What you are asked to do - Copy all of the material exactly. Pictures are not to appear in the copy.
━━ Given records
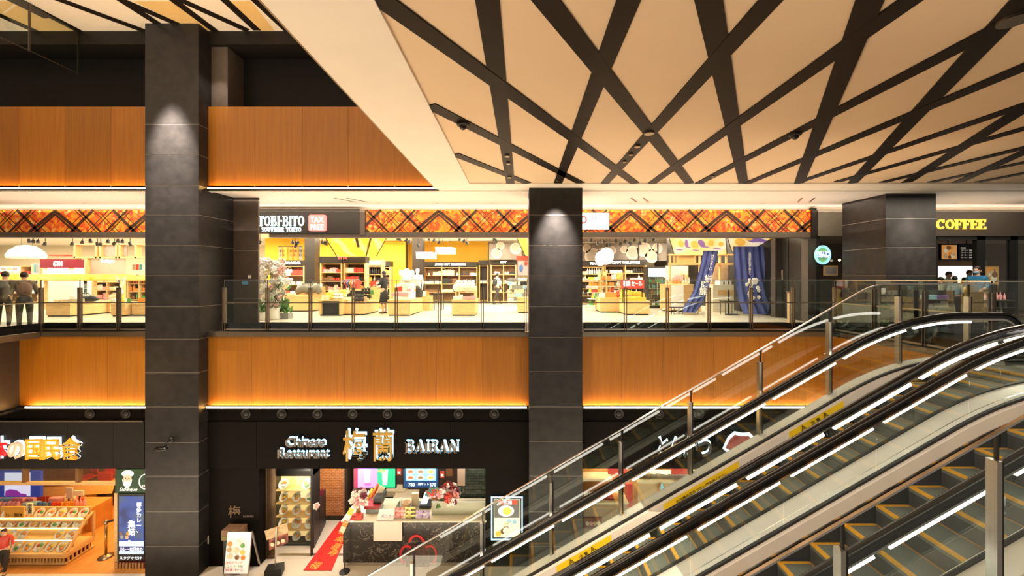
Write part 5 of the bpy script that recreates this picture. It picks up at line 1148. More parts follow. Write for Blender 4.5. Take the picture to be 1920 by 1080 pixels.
for k, ch in enumerate('日本の美しい'): text(ch, 'lettering', WHITE, cl, px(1331-k*.8,15.1), 15.0, pz(482+k*5,15.1), .08, .004)
for k, (x, y) in enumerate(((1325,528),(1318,540),(1315,552))):
    text('揃暖簾'[k], 'lettering', WHITE, cl, px(x-5,14.9), 14.86, pz(y,14.9), .22, .004, .015)
wf = pet.mesh('white_flower', mat('white_print', (.9,.88,.85), .6, noise=.03), True)
for k in range(22):
    x = 1398+R.random()*21; y = 524+R.random()*10 if k < 12 else 536+R.random()*24; x += (8 if k >= 12 else 0)-(4 if k >= 12 else 0)
    o = mk(wf, 'printed_flower', cr, (px(x,14.6), 14.58, pz(y,14.6))); o.scale = (.95,.5,.95)
cb = T('cabinet', 'tall pale cream cabinet between the two blue curtains', 'cabinet'); D = 16.3
bx(px(1337,D),px(1376,D),D,D+.6,0,pz(534,D)).ob('body', mat('pale_cabinet', (.78,.70,.55), .6, noise=.05), cb); bx(px(1346,D),px(1374,D),D-.02,D,.7,pz(544,D)).ob('drawer', LOAK, cb)
bx(px(1352,D),px(1374,D),D+.1,D+.5,pz(534,D),pz(526,D)).ob('display_case', WHITE, cb); bx(px(1338,D),px(1380,D),D+.62,D+.7,0,pz(496,D)).ob('rear_panel', mat('buff_panel', (.62,.46,.30), .6, noise=.05), cb)
for x in (1358,1366): put('bottle', 'black', px(x,D), D+.02, pz(534,D)+.01, 'on the cream cabinet', 0, .7)
sto = T('stool', 'round low black stool with a square frame before the cream cabinet', 'stool'); D = 14.9
for a in (1360,1382):
    for dy in (0,.35): G().tube([(px(a,D),D+dy,0),(px(a,D),D+dy,.50)], .012, 5).ob('leg', BLACK, sto)
bx(px(1358,D),px(1384,D),D-.02,D+.37,.5,.53).ob('seat', BLACK, sto); G().tube([(px(1371,D),D+.18,0),(px(1371,D),D+.18,.95)], .03, 8).ob('centre_pole', BLACK, sto); G().lathe([(.24,0),(.25,.03),(.05,.05)], (px(1376,D),D+.1,0), 16).ob('base', BLACK, sto)
cb = T('cabinet', 'small pale cabinet with a dark bottle at the right of the blue curtain', 'cabinet'); D = 14.9
bx(px(1448,D),px(1467,D),D,D+.4,0,pz(552,D)).ob('body', mat('grey_buff', (.55,.50,.38), .6, noise=.06), cb); bx(px(1447,D),px(1468,D),D-.02,D+.42,pz(552,D),pz(543,D)).ob('drawer', LOAK, cb)
put('bottle', 'black', px(1453,D), D+.15, pz(543,D), 'on the small pale cabinet')
lb_ = T('light_column', 'bright white panel behind the right edge of the large curtain', 'panel'); D = 16; bx(px(1436,D),px(1452,D),D,D+.1,0,pz(494,D)).ob('panel', em('panel_white', (1,.9,.75), .9), lb_); bx(px(1436,D),px(1456,D),D-.1,D+.2,pz(488,D),pz(486,D)).ob('shelf_board', LOAK, lb_); bx(px(1436,D),px(1456,D),D-.1,D+.2,pz(470,D),pz(468,D)).ob('shelf_board', LOAK, lb_)
st('wall_dark', bx(px(1452,14),px(1480,14),13.95,14.2,0,3.5), mat('dark_taupe', (.06,.05,.042), .5, noise=.1)); st('wall_dark_recess', bx(px(1478,15),px(1530,15),14.9,15.1,0,3.5), mat('dark_taupe', (.06,.05,.042), .5))
st('trim_30', bx(px(1513,SHOP),px(1528,SHOP),SHOP-.05,SHOP+.25,0,FZ0-.16), mat('dark_taupe', (.06,.05,.042), .5)); st('trim_31', bx(px(1478,13.6),px(1480,13.6),13.6,13.7,0,3.4), BLACK)
w = T('wall_notice', 'small pale upright notice on the dark wall right of the curtain', 'notice'); bx(px(1467,13.9),px(1474,13.9),13.9,13.94,pz(525,13.9),pz(506,13.9)).ob('plate', mat('grey_plate', (.35,.32,.28), .5, noise=.05), w)
pst = T('post', 'short wooden post near the railing left of the right column', 'post'); bx(px(1480,12),px(1484,12),12,12.1,0,.95).ob('shaft', cm('tan'), pst); bx(px(1479,12),px(1485,12),11.98,12.12,.95,1.0).ob('cap', cm('brown'), pst)
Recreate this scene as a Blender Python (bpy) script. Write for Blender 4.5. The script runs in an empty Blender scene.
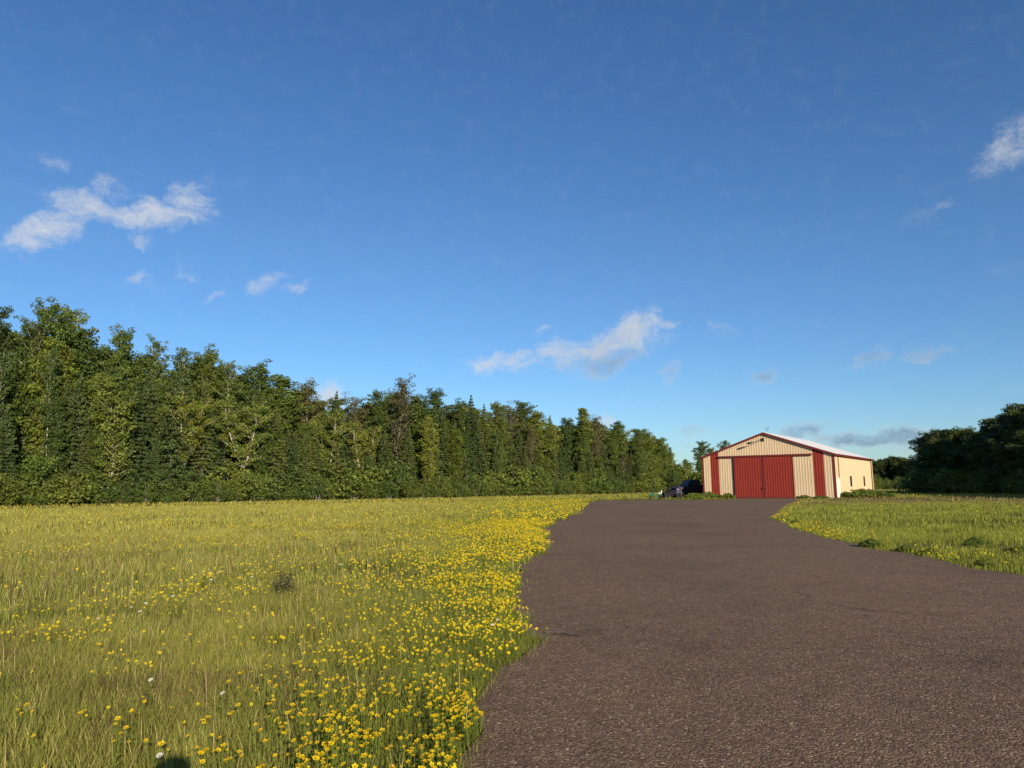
━━━━
Answer for the task -
Write part 5 of the bpy script that recreates this picture. It picks up at line 1148. More parts follow. Write for Blender 4.5. Take the picture to be 1920 by 1080 pixels.
for k, ch in enumerate('日本の美しい'): text(ch, 'lettering', WHITE, cl, px(1331-k*.8,15.1), 15.0, pz(482+k*5,15.1), .08, .004)
for k, (x, y) in enumerate(((1325,528),(1318,540),(1315,552))):
    text('揃暖簾'[k], 'lettering', WHITE, cl, px(x-5,14.9), 14.86, pz(y,14.9), .22, .004, .015)
wf = pet.mesh('white_flower', mat('white_print', (.9,.88,.85), .6, noise=.03), True)
for k in range(22):
    x = 1398+R.random()*21; y = 524+R.random()*10 if k < 12 else 536+R.random()*24; x += (8 if k >= 12 else 0)-(4 if k >= 12 else 0)
    o = mk(wf, 'printed_flower', cr, (px(x,14.6), 14.58, pz(y,14.6))); o.scale = (.95,.5,.95)
cb = T('cabinet', 'tall pale cream cabinet between the two blue curtains', 'cabinet'); D = 16.3
bx(px(1337,D),px(1376,D),D,D+.6,0,pz(534,D)).ob('body', mat('pale_cabinet', (.78,.70,.55), .6, noise=.05), cb); bx(px(1346,D),px(1374,D),D-.02,D,.7,pz(544,D)).ob('drawer', LOAK, cb)
bx(px(1352,D),px(1374,D),D+.1,D+.5,pz(534,D),pz(526,D)).ob('display_case', WHITE, cb); bx(px(1338,D),px(1380,D),D+.62,D+.7,0,pz(496,D)).ob('rear_panel', mat('buff_panel', (.62,.46,.30), .6, noise=.05), cb)
for x in (1358,1366): put('bottle', 'black', px(x,D), D+.02, pz(534,D)+.01, 'on the cream cabinet', 0, .7)
sto = T('stool', 'round low black stool with a square frame before the cream cabinet', 'stool'); D = 14.9
for a in (1360,1382):
    for dy in (0,.35): G().tube([(px(a,D),D+dy,0),(px(a,D),D+dy,.50)], .012, 5).ob('leg', BLACK, sto)
bx(px(1358,D),px(1384,D),D-.02,D+.37,.5,.53).ob('seat', BLACK, sto); G().tube([(px(1371,D),D+.18,0),(px(1371,D),D+.18,.95)], .03, 8).ob('centre_pole', BLACK, sto); G().lathe([(.24,0),(.25,.03),(.05,.05)], (px(1376,D),D+.1,0), 16).ob('base', BLACK, sto)
cb = T('cabinet', 'small pale cabinet with a dark bottle at the right of the blue curtain', 'cabinet'); D = 14.9
bx(px(1448,D),px(1467,D),D,D+.4,0,pz(552,D)).ob('body', mat('grey_buff', (.55,.50,.38), .6, noise=.06), cb); bx(px(1447,D),px(1468,D),D-.02,D+.42,pz(552,D),pz(543,D)).ob('drawer', LOAK, cb)
put('bottle', 'black', px(1453,D), D+.15, pz(543,D), 'on the small pale cabinet')
lb_ = T('light_column', 'bright white panel behind the right edge of the large curtain', 'panel'); D = 16; bx(px(1436,D),px(1452,D),D,D+.1,0,pz(494,D)).ob('panel', em('panel_white', (1,.9,.75), .9), lb_); bx(px(1436,D),px(1456,D),D-.1,D+.2,pz(488,D),pz(486,D)).ob('shelf_board', LOAK, lb_); bx(px(1436,D),px(1456,D),D-.1,D+.2,pz(470,D),pz(468,D)).ob('shelf_board', LOAK, lb_)
st('wall_dark', bx(px(1452,14),px(1480,14),13.95,14.2,0,3.5), mat('dark_taupe', (.06,.05,.042), .5, noise=.1)); st('wall_dark_recess', bx(px(1478,15),px(1530,15),14.9,15.1,0,3.5), mat('dark_taupe', (.06,.05,.042), .5))
st('trim_30', bx(px(1513,SHOP),px(1528,SHOP),SHOP-.05,SHOP+.25,0,FZ0-.16), mat('dark_taupe', (.06,.05,.042), .5)); st('trim_31', bx(px(1478,13.6),px(1480,13.6),13.6,13.7,0,3.4), BLACK)
w = T('wall_notice', 'small pale upright notice on the dark wall right of the curtain', 'notice'); bx(px(1467,13.9),px(1474,13.9),13.9,13.94,pz(525,13.9),pz(506,13.9)).ob('plate', mat('grey_plate', (.35,.32,.28), .5, noise=.05), w)
pst = T('post', 'short wooden post near the railing left of the right column', 'post'); bx(px(1480,12),px(1484,12),12,12.1,0,.95).ob('shaft', cm('tan'), pst); bx(px(1479,12),px(1485,12),11.98,12.12,.95,1.0).ob('cap', cm('brown'), pst)
Recreate this scene as a Blender Python (bpy) script. Write for Blender 4.5. The script runs in an empty Blender scene.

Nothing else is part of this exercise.